#Культура

#Суд и тюрьма

«Гамлет» берет Берлин, «Онегин» едет на Воды

26.05.2008 | Дусаев Олег , Артур Соломонов | № 21 от 26 мая 2008 года

Парадоксы современного театра
Гамлет (Иоахим Мейерхоф) бросает в зрителей стулом

На фестиваль Theatertreffen в Берлин привезли спектакль «Гамлет» из Швейцарии. Видавший виды немецкий зритель долго аплодировал стоя актерам и режиссеру Яну Боссе

Артур Соломонов, Берлин

Длинноносый, в очках, этот юноша смешон. Не только из-за внешнего вида и поведения — торжествует, ввернув удачное словечко, шарахается от тех, кто ему противен. Он смешон, потому что во всем естествен.
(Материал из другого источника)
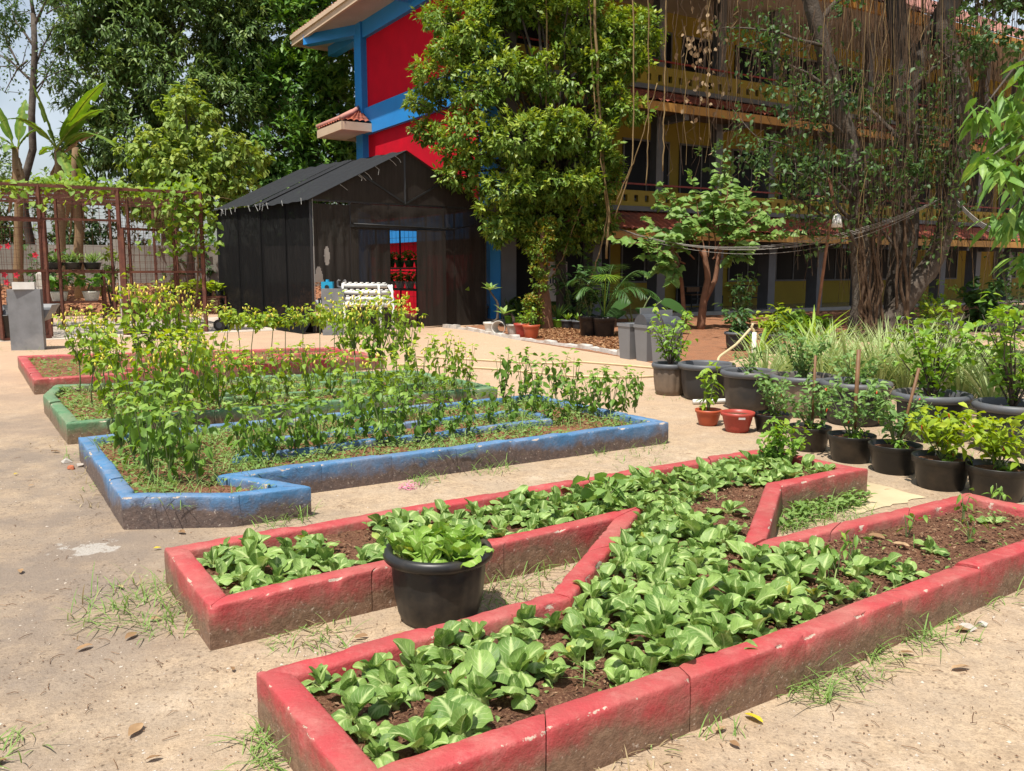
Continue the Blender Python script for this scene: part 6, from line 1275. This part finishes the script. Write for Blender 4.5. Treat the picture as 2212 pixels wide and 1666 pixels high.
q = at(708,626,c[1]+.35); cy = thing('cyan_jug', 'cyan plastic jug behind the second wash basin', 'container', tuple(q)); mb = MB(); mb.box(q, (.26,.18,.36)); mb.tube([q+UP*.18,q+UP*.23], .04, 10); mb.obj('body', M['cyan'], cy); mb = MB(); mb.tube([q+np.array([0,-.1,.06]),q+np.array([0,-.093,.06])], .05, 14); mb.obj('opening', M['black_metal'], cy)
st_ = thing('side_stand', 'low black stand holding the cyan jug', 'stand', tuple(q-UP*.2)); mb = MB(); mb.box(q-UP*.21, (.4,.35,.04)); mb.obj('top', M['black_metal'], st_)
for i,(dx,dy) in enumerate(((-.17,-.15),(.17,-.15),(.17,.15),(-.17,.15))): mb = MB(); mb.bar((q[0]+dx,q[1]+dy,0),(q[0]+dx,q[1]+dy,q[2]-.23), .035); mb.obj('leg', M['black_metal'], st_)
# stepped hydroponic pipes
hr = thing('hydroponic_rack', 'white stepped hydroponic pipe rack before the net house', 'hydroponic rack', (-3.3, 19.3, 0)); d0 = 19.3
rows = [(738,836,617,.5),(741,842,632,.3),(744,848,646,.1),(746,850,658,-.1)]
for i,(x0,x1,y,dd) in enumerate(rows):
    a, e_ = at(x0,y,d0+dd), at(x1,y+1,d0+dd+.25); mb = MB(); mb.tube([a,e_], .055, 12); pi_ = mb.obj('pipe', M['pvc'], hr, True); mb = MB()
    for k in range(8): p = a+(e_-a)*(k+.5)/8+UP*.045; mb.lathe([(.03,0),(.045,.03),(.035,.035),(.03,.01)], p, 10)
    mb.obj('net_cups', M['pvc'], pi_, True, kind='stuff')
for x, k in ((740,0),(818,0),(846,0)):
    top = at(x,615,d0+.4); mb = MB(); mb.tube([top,(top[0],top[1],0)], .025, 8); mb.obj('leg', M['pvc'], hr, True); f_ = at(x+4,660,d0-.1); mb = MB(); mb.tube([f_,(f_[0],f_[1],0)], .025, 8); mb.obj('leg', M['pvc'], hr, True); mb = MB(); mb.tube([top-UP*.05,f_-UP*.05], .022, 8); mb.obj('support', M['pvc'], hr, True)
a = at(733,607,d0+.6); mb = MB(); mb.tube(smooth([at(738,622,d0+.5),at(730,620,d0+.6),at(730,606,d0+.6),at(746,606,d0+.6),at(748,616,d0+.5)],16), .03, 8); mb.obj('feed_pipe', M['pot_rim'], hr, True)
for (a_, e_) in (((840,618),(848,632)),((850,646),(852,660))): mb = MB(); mb.tube([at(*a_,d0+.6),at(*e_,d0+.3)], .04, 8); mb.obj('elbow', M['pvc'], hr, True)
# shelf with pots in the pergola
def shelf(name, lab, o, ud, wd, L, D_, zs, mat):
    t = thing(name, lab, 'shelf', tuple(o))
    for z in zs: mb = MB(); mb.bar(o+UP*z-wd*0, o+ud*L+UP*z, .05, .05); mb.bar(o+wd*D_+UP*z, o+ud*L+wd*D_+UP*z, .05); [mb.bar(o+ud*L*k/6+UP*z, o+ud*L*k/6+wd*D_+UP*z, .04, .03) for k in range(7)]; mb.obj('shelf_board', mat, t)
    for a_ in (0,L):
        for b_ in (0,D_): mb = MB(); mb.bar(o+ud*a_+wd*b_, o+ud*a_+wd*b_+UP*(zs[-1]+.02), .045); mb.obj('leg', mat, t)
    return t
o = g(112,712)+PW*.6; d = o[1]; z1, z2 = at(120,654,d)[2], at(120,585,d)[2]; shelf('plant_shelf', 'rusty two tier plant shelf inside the pergola', o, PU, PW, 1.35, .4, (z1, z2), M['rust'])
for i in range(3):
    c = o+PU*(.22+.45*i)+PW*.2+UP*(z2+.03); t = thing('potted_aloe', ('black trough of aloe, first on the upper shelf','black trough of aloe in the middle of the upper shelf','black trough of aloe, last on the upper shelf')[i], 'potted plant', tuple(c), 'aloe troughs'); mb = MB(); mb.lathe([(.17,0),(.22,.16),(.225,.18),(.2,.18),(.19,.14)], c, 20); mb.obj('pot', M['black_pot'], t, True); mb = MB(); mb.disc(c+UP*.14,.19); mb.obj('soil', M['soil'], t); shrub(t, c+UP*.12, .12, .16, M['grass'], .34, .02, 9, 6, 400+i, -1.2, tpl=TPL_LANCE, low=0)
for i in range(2):
    c = o+PU*(.3+.75*i)+PW*.2+UP*(z1+.03); t = thing('potted_philodendron', ('white pot of split-leaf plant, first on the lower shelf','white pot of split-leaf plant, second on the lower shelf')[i], 'potted plant', tuple(c), 'pots on the lower shelf'); mb = MB(); mb.lathe([(.16,0),(.21,.2),(.22,.24),(.2,.24),(.19,.2)], c, 20); mb.obj('pot', M['white_pot'], t, True); mb = MB(); mb.disc(c+UP*.2,.19); mb.obj('soil', M['soil'], t); shrub(t, c+UP*.2, .5, .38, M['bigleaf'], .26, .085, 8, 4, 410+i, .2, low=.6)
o = g(372,704)+PW*.3; sh2 = shelf('plant_bench', 'rusty bench of yellow leafy seedlings at the pergola corner', o, PU, PW, 1.5, .7, (.72,), M['rust'])
for i in range(7):
    c = o+PU*(.12+.21*i)+PW*(.15+.35*(i % 2))+UP*.75; t = thing('potted_lettuce', 'black tub of bright yellow-green leaves on the pergola bench', 'potted plant', tuple(c), 'yellow leaf tubs on the bench'); mb = MB(); mb.lathe([(.09,0),(.12,.14),(.11,.14),(.1,.11)], c, 14); mb.obj('pot', M['black_pot'], t, True); shrub(t, c+UP*.11, .26, .16, M['lime_leaf'], .18, .06, 6, 6, 420+i, -.2, low=.2)
# shelf with pots in the net house doorway
o = gp(4.5,1.7,0); shelf('plant_shelf', 'dark plant shelf inside the net house doorway', o, GW, -GU, 2.6, .5, (.9,1.5), M['black_metal'])
for i in range(5):
    for j, z in enumerate((.93,1.53)):
        c = o+GW*(.25+.5*i)-GU*.25+UP*z; t = thing('potted_plant', ('white pot on the lower shelf in the net house doorway','green pot on the upper shelf in the net house doorway')[j], 'potted plant', tuple(c), ('pots on the lower net house shelf','pots on the upper net house shelf')[j]); mb = MB(); mb.lathe([(.1,0),(.15,.2),(.14,.2),(.12,.16)], c, 16); mb.obj('pot', M['white_pot' if j == 0 else 'shade_plant'], t, True); shrub(t, c+UP*.15, .32, .2, M['bigleaf' if (i+j) % 2 else 'citrus'], .16, .04, 6, 8, 440+i*2+j, .1)
# concrete pegs, hibiscus
for i,(x,y) in enumerate(((270,690),(92,650))):
    c = g(x,y) if i == 0 else at(x,660,22); c[2] = 0; mb = MB(); mb.bar(c, c+UP*(1.35), .16); mb.add([c+UP*1.35+np.array(q) for q in ((-.08,-.08,0),(.08,-.08,0),(.08,.08,0),(-.08,.08,0),(0,0,.1))], [(0,1,4),(1,2,4),(2,3,4),(3,0,4)]); tag(mb.obj('concrete_post', M['whitewash']), ('white concrete post inside the pergola by the shelf','white concrete post behind the wash basin pillar')[i], 'post')
M['petal'] = plain('red_petal', (.6,.02,.05), None, 9, .6, 0)
c = at(95,600,22.5); c[2] = 0; t = thing('hibiscus', 'red flowering hibiscus beside the pergola door', 'shrub', tuple(c)); shrub(t, c, 2.1, .8, M['shade_plant'], .16, .05, 10, 24, 460, low=.2); mb = MB()
for k in range(9): p = c+np.array([rr_.uniform(-.8,.8),rr_.uniform(-.9,-.2),rr_.uniform(.9,2.1)]); a = np.linspace(0,6.28,5,endpoint=False); mb.leaves(TPL_OVATE, np.tile(p,(5,1)), np.stack([np.cos(a),-.5+0*a,np.sin(a)],1), np.tile((0,-1,0),(5,1))+.01, .09, .035, .5)
mb.obj('flower', M['petal'], t, True, kind='stuff')
c = g(470,715); t = thing('hand_trolley', 'folded hand trolley with black wheels beside the pergola', 'trolley', tuple(c)); mb = MB(); mb.tube(smooth([c+np.array([.1,0,.12]),c+np.array([.45,.1,.5]),c+np.array([.75,.1,.1])],8), .02, 6); mb.obj('frame', M['black_metal'], t, True)
for dx in (0,.22): mb = MB(); p = c+np.array([.05+dx*.3,dx,.14]); mb.tube([p-np.array([0,.03,0]),p+np.array([0,.03,0])], .14, 20); w_ = mb.obj('wheel', M['black_pot'], t); mb = MB(); mb.tube([p-np.array([0,.036,0]),p-np.array([0,.031,0])], .075, 16); mb.obj('rim', M['pot_rim'], w_)
# dry palm thatch heap by the net house
c = g(462,700)+np.array([0,2.5,0]); mb = MB(); n = 260; a = rl_.uniform(0,6.28,n); mb.leaves(TPL_BLADE, c+rl_.normal(0,.2,(n,3))*np.array([1,1,.5])+UP*.5, np.stack([np.cos(a),np.sin(a),rl_.uniform(-.1,1,n)],1), np.tile(UP,(n,1)), .8, .012, rl_.uniform(.2,1,n)); tag(mb.obj('palm_litter', M['dry'], kind='stuff'), 'heap of dry palm fronds by the net house', 'dry fronds')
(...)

Такого Гамлета привезли в Берлин из Цюриха. Со стороны режиссера ставить сегодня «Гамлета» — или высокомерие, или безумие, или все вместе — высокомерное безумие. На всех сценах мира, в городах больших и малых, в театрах столичных и не очень Гамлет под мирное посапывание публики задается вопросом: «Быть или не быть?» Сходить на «Гамлета» — светский ритуал, которому должна сопутствовать почтенная скука — якобы верный знак того, что ты присутствуешь на крупном событии.

Но если за «Гамлета» берется молодой режиссер, желая сказать что-то оригинальное, когда по поводу этого произведения написано столько научных трудов, сыграно столько спектаклей, — это не только риск, но и абсолютная проверка всех творческих сил. Необходимо колоссальное напряжение воли и освобождение ума от тысячи усвоенных мнений об этой трагедии, чтобы взглянуть на историю Гамлета непредвзято: молодой человек, однажды осознав непреложные законы жизни, а также нормы и ритуалы, следуя которым живут люди, с отвращением отказался стать участником этого карнавала.

Выпьем за Гамлета!

Вокруг сцены расположились зрители. Перед каждым — столик с металлической тарелкой и кружкой. Когда Клавдий возглашает тост «За Гамлета!», все дружно поднимают бокалы; когда Горацио требует трижды произнести клятву: «Мы никому не расскажем о том, что здесь видели», — зритель послушно клянется. Сидящий рядом с тобой дяденька в смешных гольфах оказывается Горацио, а девушка в соседнем ряду — Офелией.

А после антракта зрители обнаруживают, что первый ряд исчез, и тогда начинается вежливая и тактичная, но все же борьба за места. Зритель, привыкший к тому, что в театре можно спокойно поглазеть, как актеры играют любовь и смерть, перестал ощущать себя в безопасности. Забеспокоился. Особенно после того, как несдержанный Гамлет засандалил металлическим стулом в самую гущу зала. Обошлось без жертв, но даже самые большие скептики поняли, что «Гамлет» — действительно трагедия. Конечно, не только благодаря провокациям швейцарский «Гамлет» выделяется на фоне постановок этой пьесы. В цюрихском спектакле показано, сколько ярости, отчаяния и ужаса содержит в себе эта трагедия, обычно разыгрываемая степенно и с очень бережным отношением к шекспировскому шедевру, которое в итоге оказывается губительным для спектакля.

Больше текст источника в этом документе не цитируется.